The Erhardt-Mathis Big Illustrated Cookbook

Time for another fleamarket book find, this time a cookbook from 1922 that I picked for 5€ at the Marheinekeplatz weekend Trödelmarkt. I don’t usually shop at that fleamarket as it’s in a fancier Kiez and the prices are correspondingly high. I’d just come from offering a guy 7€ for a photoalbum, who then countered with 70€. I had lowballed him, no question, but had I any more cash on me, we might have been able to settle at a more reasonable 30€.

One stall over a woman had a table full of old appliances, some dishware, and this book. Nearly 700 pages long with over 800 illustrations, and more than 2,000 recipies - all for 5€. I was happy. The woman at the stall seemed happy. Everyone wins.

I don’t know enough about old books to have any idea how rare or valuable books like this are. I find it pretty remarkable that it’s over 100 years old, but age doesn’t necessarily equal value. A few minutes searching on the internet led me to a couple similar copies for sale between 20-40€, and a scanned copy of the 1911 edition on the Internet Archive. Whether or not its valuable, I find it incredibly interesting, and at least according to the bottom-right spread above, it’s an excellent cookbook. It apparently won 35-ish cookbook awards between 1900-1908. Are these prestiges awards? I have no idea. Kudos nontheless.

The 2000+ recipes are suited for both the “einfachen bürgerlichen und den feineren Tisch” - both simple middle-class, and fancy recipes. The authors double-down on this point a few sentences later, by offering plating, serving, and garnishing tips for “des täglichen Tischen und der Festtafel”, or everyday eating and the banquet table. This is a cookbook that does it all.

Why the book expressly has Copyright in the US, I’ve no idea. The publisher, Herlet & Hetzel, was based in Berlin, Germany, and the book was printed in Leipzig.
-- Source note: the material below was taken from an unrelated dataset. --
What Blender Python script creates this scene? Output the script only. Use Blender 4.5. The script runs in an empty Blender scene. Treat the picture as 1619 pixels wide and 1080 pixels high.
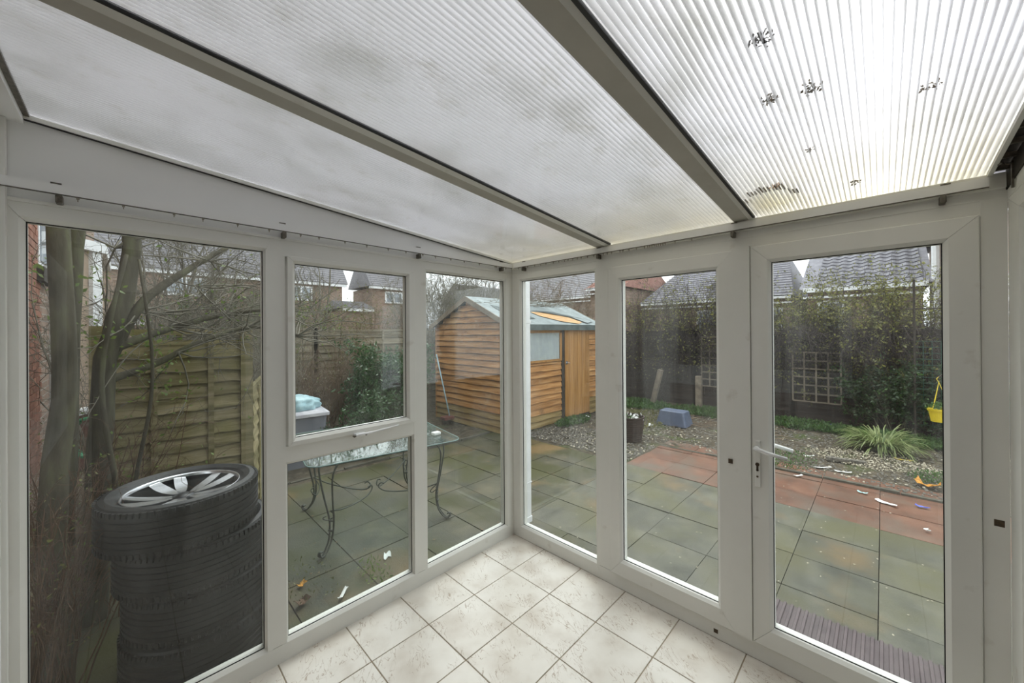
import bpy, bmesh, math, random
import numpy as np
from mathutils import Vector, Matrix
R = math.radians
random.seed(7); RNG = np.random.default_rng(7)
SC = bpy.context.scene; COL = SC.collection

# ------------------------------------------------------------------ camera, sky, exposure
FPX, TH, PI_, RO, PPY = 597.1081, 0.7951, 0.0018, -0.0068, 523.37
CAM = Vector((-2.1999, -2.1534, 1.6473))
cd = bpy.data.cameras.new('camera'); cam = bpy.data.objects.new('camera', cd); COL.objects.link(cam)
cd.sensor_fit = 'HORIZONTAL'; cd.sensor_width = 36; cd.lens = 36*FPX/1619
cd.shift_y = -(540-PPY)/1619; cd.clip_start = .02; cd.clip_end = 400
r_ = Vector((math.cos(TH), -math.sin(TH), 0)); f_ = Vector((math.sin(TH), math.cos(TH), 0)); u_ = Vector((0, 0, 1))
f2 = f_*math.cos(PI_)+u_*math.sin(PI_); u2 = u_*math.cos(PI_)-f_*math.sin(PI_)
r3 = r_*math.cos(RO)+u2*math.sin(RO); u3 = u2*math.cos(RO)-r_*math.sin(RO)
m = Matrix((r3, u3, -f2)).transposed().to_4x4(); m.translation = CAM; cam.matrix_world = m
SC.camera = cam
w = bpy.data.worlds.new('overcast_sky'); SC.world = w; w.use_nodes = True
nt = w.node_tree; bg = nt.nodes['Background']
tc = nt.nodes.new('ShaderNodeTexCoord'); nz = nt.nodes.new('ShaderNodeTexNoise'); nz.inputs['Scale'].default_value = 2.2; nz.inputs['Detail'].default_value = 4
cr = nt.nodes.new('ShaderNodeValToRGB'); cr.color_ramp.elements[0].position = .3; cr.color_ramp.elements[0].color = (.84, .88, .93, 1)
cr.color_ramp.elements[1].position = .7; cr.color_ramp.elements[1].color = (1, 1, 1, 1)
nt.links.new(tc.outputs['Generated'], nz.inputs['Vector']); nt.links.new(nz.outputs['Fac'], cr.inputs['Fac'])
nt.links.new(cr.outputs['Color'], bg.inputs['Color']); bg.inputs['Strength'].default_value = 1.0
sd = bpy.data.lights.new('veiled_sun', 'SUN'); sd.energy = .8; sd.angle = R(35); sd.color = (1, .98, .95)
so = bpy.data.objects.new('veiled_sun', sd); COL.objects.link(so); so.rotation_euler = (R(-18), R(22), 0)
SC.view_settings.view_transform = 'Standard'; SC.view_settings.look = 'None'
SC.view_settings.gamma = 1; SC.view_settings.use_curve_mapping = False; SC.view_settings.exposure = 1.27
SC.cycles.transparent_max_bounces = 24; SC.cycles.max_bounces = 10; SC.cycles.diffuse_bounces = 5
SC.cycles.transmission_bounces = 8; SC.cycles.glossy_bounces = 4; SC.cycles.use_denoising = True
SC.cycles.sample_clamp_indirect = 6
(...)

As you can imagine, a 700-ish page cookbook has recipes for most everything, and I honestly love the engravings or woodcut illustrations. Found inside the book, between pages on how to prepare Karfpen (carp), is a promotional flyer with a recipe for Herringsalat (herring salad).

I also love this promotion flyer from Hermann Tietz & Co., though of course it has some history. The cover reads “The kitchen secret: Tietz bakery ingredients”, and the spread offers everything from flour, to raisins, to Swedish butter. The Tietz family opened several of Germany’s first department stores in the late 1800s and early 1900s and by the mid-1920s operated 10 stores (Kaufhäuser) in Berlin alone, employing around 13,000 workers.

Then the Nazis came to power and in 1934 all the Tietz stores were aryzanized - taken away from their founders because they were jewish and given to aryan Germans. The photo above was taken outside the former Tietz Kaufhaus at Alexanderplatz.

A dark turn for a blog post that started out being about a cookbook, but maybe it’s a lesson that things like this have long roots, and that on some level, everything connects to everything else if you look deeply enough.

I’ve slowly started using pages from this book in my collages, with more to come.